Thursday, November 5, 2009

Myra Bradwell.


Myra Bradwell was the first female lawyer in Illinois. She studied law on her own so she could assist her husband. Her husband was a local judge. She was the first women in the state to take the state bar exam and pass it. Bradwell was founded the Chicago Legal News. She was denied her license to practice law in Illinois when she applied to the state bar. She appealed to the Illinois State Supreme Court in 1869. The Supreme Court upheld the bar's decision and refused to grant Myra a license because "of disability imposed by...your married condition. " The court went on to state. The state said that until such disability shall be removed by legislation, the court regards itself powerless to grant your application. The "disability" the court referred to was a married woman's lack of legal standing in contracts.

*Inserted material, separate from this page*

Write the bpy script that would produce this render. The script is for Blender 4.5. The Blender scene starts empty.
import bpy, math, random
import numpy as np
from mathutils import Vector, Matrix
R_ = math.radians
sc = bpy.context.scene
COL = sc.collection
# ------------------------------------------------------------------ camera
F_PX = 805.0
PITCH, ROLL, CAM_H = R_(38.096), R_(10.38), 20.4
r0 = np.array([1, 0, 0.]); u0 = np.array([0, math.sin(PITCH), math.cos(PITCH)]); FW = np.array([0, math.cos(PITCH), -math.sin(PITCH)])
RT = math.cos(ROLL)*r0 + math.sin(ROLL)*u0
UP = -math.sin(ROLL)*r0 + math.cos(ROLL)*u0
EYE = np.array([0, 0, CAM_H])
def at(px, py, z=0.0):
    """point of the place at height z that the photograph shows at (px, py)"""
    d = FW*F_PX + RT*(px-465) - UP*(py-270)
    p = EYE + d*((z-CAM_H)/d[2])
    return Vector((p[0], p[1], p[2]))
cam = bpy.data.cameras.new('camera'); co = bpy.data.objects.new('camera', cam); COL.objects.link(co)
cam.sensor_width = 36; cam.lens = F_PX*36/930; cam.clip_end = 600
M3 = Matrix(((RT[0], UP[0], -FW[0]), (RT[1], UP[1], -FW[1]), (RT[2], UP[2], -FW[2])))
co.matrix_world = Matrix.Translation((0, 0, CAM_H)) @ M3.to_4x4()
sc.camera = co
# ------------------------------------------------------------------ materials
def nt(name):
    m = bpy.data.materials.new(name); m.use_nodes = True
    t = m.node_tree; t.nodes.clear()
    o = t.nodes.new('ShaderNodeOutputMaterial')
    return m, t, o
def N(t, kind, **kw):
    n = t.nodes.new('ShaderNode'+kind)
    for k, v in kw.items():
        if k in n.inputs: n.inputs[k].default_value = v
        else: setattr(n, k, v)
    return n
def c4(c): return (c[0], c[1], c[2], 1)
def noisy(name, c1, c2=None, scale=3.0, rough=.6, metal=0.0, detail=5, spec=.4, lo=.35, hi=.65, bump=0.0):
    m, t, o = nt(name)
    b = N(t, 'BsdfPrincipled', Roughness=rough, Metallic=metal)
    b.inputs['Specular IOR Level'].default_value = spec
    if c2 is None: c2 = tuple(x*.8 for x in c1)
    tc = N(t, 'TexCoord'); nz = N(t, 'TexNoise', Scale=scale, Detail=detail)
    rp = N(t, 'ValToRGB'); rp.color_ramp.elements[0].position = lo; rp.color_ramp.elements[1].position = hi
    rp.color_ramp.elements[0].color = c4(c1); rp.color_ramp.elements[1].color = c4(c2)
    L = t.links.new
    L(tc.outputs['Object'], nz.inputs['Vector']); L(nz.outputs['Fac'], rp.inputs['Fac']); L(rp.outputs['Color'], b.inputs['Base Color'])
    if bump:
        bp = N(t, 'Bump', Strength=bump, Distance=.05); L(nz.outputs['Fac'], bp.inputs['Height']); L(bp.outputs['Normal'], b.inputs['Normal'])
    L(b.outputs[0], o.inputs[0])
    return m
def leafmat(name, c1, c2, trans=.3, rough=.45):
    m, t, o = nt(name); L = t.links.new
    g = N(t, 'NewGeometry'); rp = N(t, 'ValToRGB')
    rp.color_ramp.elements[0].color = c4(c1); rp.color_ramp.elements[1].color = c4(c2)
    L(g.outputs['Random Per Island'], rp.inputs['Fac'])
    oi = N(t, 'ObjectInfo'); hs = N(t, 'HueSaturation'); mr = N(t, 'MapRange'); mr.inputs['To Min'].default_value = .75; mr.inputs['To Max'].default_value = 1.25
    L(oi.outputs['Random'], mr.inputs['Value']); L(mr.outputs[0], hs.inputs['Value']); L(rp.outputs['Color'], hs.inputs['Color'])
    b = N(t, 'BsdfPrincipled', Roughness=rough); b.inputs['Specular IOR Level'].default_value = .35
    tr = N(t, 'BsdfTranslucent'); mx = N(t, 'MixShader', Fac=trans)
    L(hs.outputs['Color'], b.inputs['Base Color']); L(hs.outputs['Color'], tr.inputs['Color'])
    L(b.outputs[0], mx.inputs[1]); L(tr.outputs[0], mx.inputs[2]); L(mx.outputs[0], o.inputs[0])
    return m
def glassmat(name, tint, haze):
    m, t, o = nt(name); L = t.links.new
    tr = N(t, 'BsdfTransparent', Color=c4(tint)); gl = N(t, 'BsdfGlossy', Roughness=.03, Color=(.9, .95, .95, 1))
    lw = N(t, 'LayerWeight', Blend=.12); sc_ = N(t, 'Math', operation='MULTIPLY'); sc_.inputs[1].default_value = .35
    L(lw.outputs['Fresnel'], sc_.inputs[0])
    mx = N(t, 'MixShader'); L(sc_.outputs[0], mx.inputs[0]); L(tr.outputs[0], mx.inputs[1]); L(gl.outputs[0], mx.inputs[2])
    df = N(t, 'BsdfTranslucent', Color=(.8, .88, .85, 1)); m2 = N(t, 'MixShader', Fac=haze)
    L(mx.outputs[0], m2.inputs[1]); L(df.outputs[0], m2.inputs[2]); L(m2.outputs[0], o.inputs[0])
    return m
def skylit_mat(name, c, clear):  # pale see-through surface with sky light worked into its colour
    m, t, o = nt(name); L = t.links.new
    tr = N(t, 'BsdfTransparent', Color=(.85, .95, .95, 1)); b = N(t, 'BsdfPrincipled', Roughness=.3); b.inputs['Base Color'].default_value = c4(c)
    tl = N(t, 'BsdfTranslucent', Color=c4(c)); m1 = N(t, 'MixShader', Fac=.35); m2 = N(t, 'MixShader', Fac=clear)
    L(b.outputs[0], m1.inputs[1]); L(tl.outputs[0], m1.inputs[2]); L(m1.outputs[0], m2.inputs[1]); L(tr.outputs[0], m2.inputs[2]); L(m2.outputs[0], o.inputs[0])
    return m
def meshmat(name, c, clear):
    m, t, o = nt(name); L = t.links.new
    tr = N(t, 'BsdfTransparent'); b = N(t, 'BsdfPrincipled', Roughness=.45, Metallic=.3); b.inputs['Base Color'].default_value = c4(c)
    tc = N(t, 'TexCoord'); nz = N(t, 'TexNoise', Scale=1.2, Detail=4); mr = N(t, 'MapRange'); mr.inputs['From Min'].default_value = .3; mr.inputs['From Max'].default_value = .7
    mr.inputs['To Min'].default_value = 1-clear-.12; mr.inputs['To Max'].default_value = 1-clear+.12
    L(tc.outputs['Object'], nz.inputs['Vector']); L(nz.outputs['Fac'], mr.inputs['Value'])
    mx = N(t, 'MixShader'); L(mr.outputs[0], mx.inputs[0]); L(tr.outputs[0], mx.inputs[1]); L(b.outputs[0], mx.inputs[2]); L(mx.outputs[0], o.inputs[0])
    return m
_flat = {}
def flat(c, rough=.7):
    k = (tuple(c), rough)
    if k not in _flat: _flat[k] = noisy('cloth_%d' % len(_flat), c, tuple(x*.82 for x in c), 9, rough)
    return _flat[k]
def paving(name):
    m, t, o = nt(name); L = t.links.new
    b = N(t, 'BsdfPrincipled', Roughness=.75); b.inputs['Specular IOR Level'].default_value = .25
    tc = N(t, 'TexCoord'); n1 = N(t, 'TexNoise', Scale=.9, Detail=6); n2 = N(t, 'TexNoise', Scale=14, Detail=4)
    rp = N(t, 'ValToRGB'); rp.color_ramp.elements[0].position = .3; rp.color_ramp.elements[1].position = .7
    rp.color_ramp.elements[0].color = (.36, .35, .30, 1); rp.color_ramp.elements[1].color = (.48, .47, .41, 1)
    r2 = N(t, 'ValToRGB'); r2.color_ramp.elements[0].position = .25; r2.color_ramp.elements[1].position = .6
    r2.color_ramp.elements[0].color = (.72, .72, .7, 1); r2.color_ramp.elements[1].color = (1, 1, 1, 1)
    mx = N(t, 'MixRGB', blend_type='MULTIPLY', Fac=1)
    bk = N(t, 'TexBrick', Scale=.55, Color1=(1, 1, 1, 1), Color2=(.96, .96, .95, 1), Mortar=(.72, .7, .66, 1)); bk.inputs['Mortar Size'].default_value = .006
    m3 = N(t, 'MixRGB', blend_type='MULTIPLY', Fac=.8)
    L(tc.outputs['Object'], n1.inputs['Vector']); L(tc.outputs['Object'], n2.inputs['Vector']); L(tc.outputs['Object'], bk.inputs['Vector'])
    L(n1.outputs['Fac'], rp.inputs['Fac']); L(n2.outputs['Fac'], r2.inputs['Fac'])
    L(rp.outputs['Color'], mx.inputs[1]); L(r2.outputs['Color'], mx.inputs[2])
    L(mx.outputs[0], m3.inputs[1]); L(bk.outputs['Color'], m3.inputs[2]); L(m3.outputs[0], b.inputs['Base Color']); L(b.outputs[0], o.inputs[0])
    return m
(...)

As long as Illinois law defined married women as residents with no legal status, the state supreme court could not give assistance to Bradwell. Myra then appealed her case to the U.S Supreme Court. The Supreme Court said " The peculiar qualities of womanhood, its gentle graces, its tender susceptibilities, its purity, its delicacy, its emotional impulses, its subordination of hard reason to sympathetic feeling are surely not qualifications for forensic strife." Bradwell despaired of gaining admittance to the bar. She went to help another Illinois woman. Alta M. Hulett, and the two women pursued a different way. They prepared a bill for the Illinois state legislature that made it illegal to deprive citizens of employment because of their gender. The legislature passed the bill. Hulett was admitted to the bar in 1873. Bradwell then turned her attention to the Chicago Legal News. The Illinois State Supreme Court granted Bradwell a license in 1890.